As we've talked about a bunch of times before, the area that gets the most attention after a tornado isn't necessarily the area that was actually hit hardest. I've always wondered whether that was the case with the Albion F4, and now it appears so. Albion itself received virtually all of the attention, to the extent that you'd almost think it touched down at one edge of town and dissipated at the other. That's not surprising, of course, since it's where the majority of the fatalities occurred. And to be fair, there was definitely widespread and significant damage there as well.
But everything I've found so far leads me to believe that the tornado peaked earlier in its path and was already beginning to weaken slightly by the time it reached Albion. I talked to a man who witnessed the tornado's formation just across the Ohio state line in Ashtabula County and he said it was a fairly large cone tornado from the moment it touched down, and it began to grow pretty quickly from there. I also found a woman whose trailer, as far as I can tell, was the first structure hit by the tornado. It blew it apart and scattered it a few hundred yards.
Anyway, the tornado was 300-ish yards wide through Ashtabula, but it exploded shortly after crossing into the northwest corner of Crawford County, PA (which usually isn't even included). It leveled two frame homes and tossed a flatbed trailer ~500 yards as it rapidly grew to just over a half-mile in width. It seems to have shrunk slightly after that, but it also did arguably its most violent damage. It obliterated a couple of farmhouses and trailers, mangled several vehicles and tractors, tore heavy farm equipment to pieces and produced some surprisingly high-end vegetation damage. It also claimed its first two lives in this area, although they're usually counted under Albion.
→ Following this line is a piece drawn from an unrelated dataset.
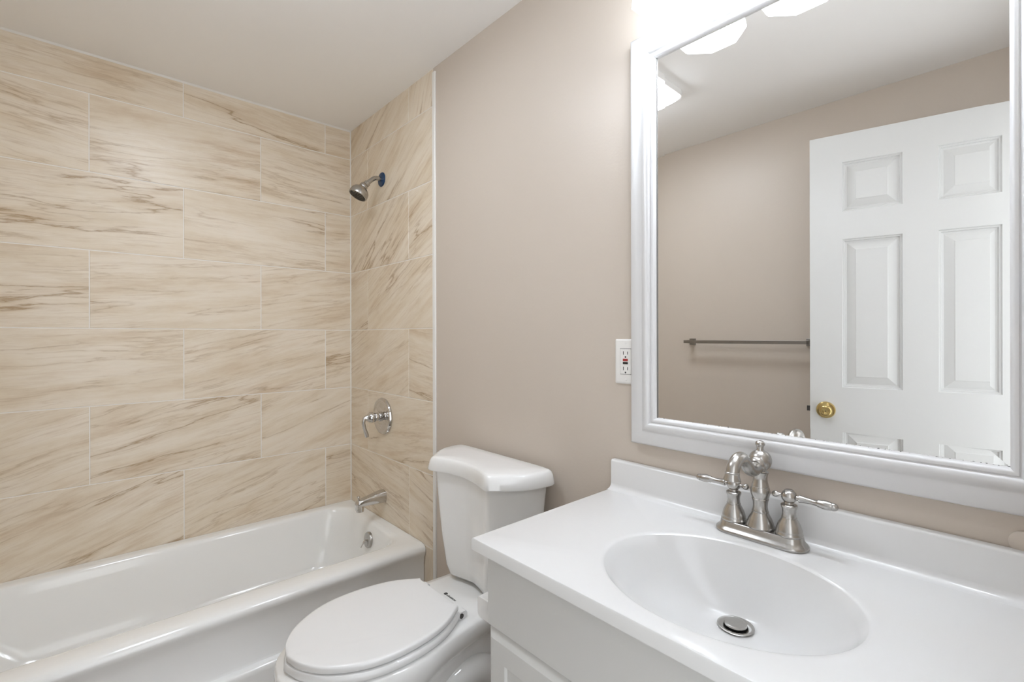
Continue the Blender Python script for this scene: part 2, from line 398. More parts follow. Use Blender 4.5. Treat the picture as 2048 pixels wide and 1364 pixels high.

I don't wanna post everything just yet, but here are a few photos. Unfortunately not the best quality. One woman was sucked out of this car and killed. Also some pretty pronounced scouring in the background:
A trailer frame twisted and wrapped around a tree that's about as debarked as debarked gets:
A tractor that basically had its rear end ripped out:
A savings book from one of the properties here was carried 50 miles and lighter paper debris was later found as far away as the north shore of Canandaigua Lake - 175 miles to the northeast.
Edit: Forgot to add that a bunch of people who saw the tornado in this earlier part of the path described what sounds like multiple large, highly visible subvortices. It honestly sounds pretty wild. There was a Skywarn spotter who used a video camera attached to a tower to spot the tornado and make the first reported sighting; I'd love to know whether he recorded it on tape and whether that tape still exists, but unfortunately he passed away several years ago.